Как ни странно, при такой, казалось бы, «русской природе» пьес Гарольда Пинтера, при его умении вслушиваться, вглядываться, вовлекаться в потаенно-неназываемое, с его тягой к «подполью», к тому, что «там, внутри», пьесы его не стали «своими» на русской сцене.
Замечательно научившись «присваивать» Олби, Артура Миллера, даже Беккета, даже Кафку, Пинтера русская сцена так и не освоила. Точнее — не присвоила. И дело здесь, быть может, именно в этой его неуловимой и зыбкой, обманчивой двойственности. Либо быт, «дно», помойка — и тогда выходит спектакль про бомжей и отбросы общества, про обитателей ночлежек и трущоб; либо космизм — и тогда играем отвлеченно-философическую «притчу», и Пинтер вновь ускользает, выскальзывает, не дается в руки. Уходит та тональность чуть остраненного иронизма, в которой — пинтеровская английская природа, его принадлежность — не случайная — к тому мироощущению и тому театру, откуда родом Бернард Шоу и Оскар Уайльд.
Тональность Пинтера — не беспросветная мрачность и осознание «тягот Бытия», равно как и не мучительные размышления о развитии мира, истории, цивилизации, человеческой природы и так далее. Тональность Пинтера — театральна. Неслучайно же, подобно Шоу, и Пинтер тоже — «дитя кулис». Как, кстати, и Том Стоппард — не менее теперь у нас известный и точно так же ускользающий. А ведь в английском театре были еще и Моэм с Пристли — оба тоже предельно «английские», а у них — детектив, интрига, клубок событий, и не один, а много; разматываясь, они переплетаются и перепутываются, и тут уж не до «таинств Бытия» — разобраться бы в этом хитросплетении…
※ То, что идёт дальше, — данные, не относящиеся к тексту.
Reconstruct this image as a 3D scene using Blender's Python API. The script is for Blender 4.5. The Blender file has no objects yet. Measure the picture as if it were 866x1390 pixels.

В пьесах Пинтера за кажущейся серьезностью авторской мины всегда ощущается некий подвох, некая преувеличенность и чрезмерность: слишком уж все очевидно, словно писано прямо-таки специально для критиков и «ведов». Но писано-то на самом деле для зрителей. Для театра. Для игры. Нет ли здесь эдакой лукавой ловушки? Не «дурит ли он голову», этот загадочный англичанин, недоступный и закрытый, — как раньше, когда был «не вполне разрешен», так и теперь, когда разрешения можно ни у кого не спрашивать? Забавно ведь на самом деле то, что Пинтера в пору «полуразрешенности» у нас ставили не меньше, чем сейчас, а больше. Ставили, «вписывая» в социально-театральный контекст, и молва про эти «подпольные» спектакли бежала рядом с историями про запреты к исполнению в том же Театре на Таганке. Сейчас, когда «можно», Пинтера ставят намного реже. Конечно, я говорю в большей степени про Москву, но про какие-либо околопинтеровские свершения, происходившие за ее пределами, тоже слышать не приходилось. Ключ к Пинтеру так и не найден, с исчезновением флера «запрещенности» словно бы исчез импульс к тому, чтобы ставить его вообще. Забавно…
Но отчего? Отчего, научившись ставить «легкомысленного» Чехова, без этой абстрактно-лирической меланхоличности, наши театры никак не решатся посягнуть на столь же «легкомысленного» Пинтера? Отчего не решатся отринуть скорбно-печальный, вдовье-сиротский тон и сделать его героев смешными, нелепыми, чудаковатыми, забавными? Такими вот «недотепами», у которых и «двадцать два несчастья», и «всё враздробь», а они, едва завершив очередной монолог (поскольку «очень хочется пофилософствовать»!), тут же, без перехода и пересадки, переключаются на что-то до такой степени прозаически-никакое, что просто диву даешься: мол как же так?! Да вот так! Неужели вы когда-нибудь встречали людей, способных философствовать двадцать четыре часа в сутки? Разве что Воланду, завтракавшему с Кантом, подобное доводилось — ну так мы же по большей части не Воланды…
Персонажи Пинтера — смешные, и тогда именно — трагичные. Нелепые — и тогда именно содержательные. Неумные — все их глубокомыслие нарочитое и напускное. Пинтера следует играть и ставить лицедействуя, фиглярствуя, притворствуя. Ни на секунду не забывая и не упуская из виду, что был у него, помимо Шоу и Уайльда, Пристли и Моэма, еще один небезызвестный предшественник. Звали его — Шекспир. И был он — актером. И сообщил нам — устами, кстати, меланхолика (!) Жака, что «весь мир — театр». А также — что в нем «все актеры». И еще — что «каждый не одну играет роль». Тем же, кто опасается, что подобный подход может как-то пошатнуть пинтеровский пьедестал, весьма рекомендую провести пару вечеров в Московском Художественном театре. В числе прочих там идут два совершенно замечательных спектакля. Один называется — «Вишневый сад». Пьеса Чехова. Второй — «Гамлет». Пьеса Шекспира. Оба спектакля — очень смешные, местами даже фарсово-балаганные. Но ничего трагичнее я в жизни не видел. Быть может, теперь мы и Пинтера научимся ставить. Тогда он и в самом деле наконец-то станет у нас классиком. Во всяком случае, он сделал для этого все необходимое. Часть сделанного — перед вами. Дерзайте!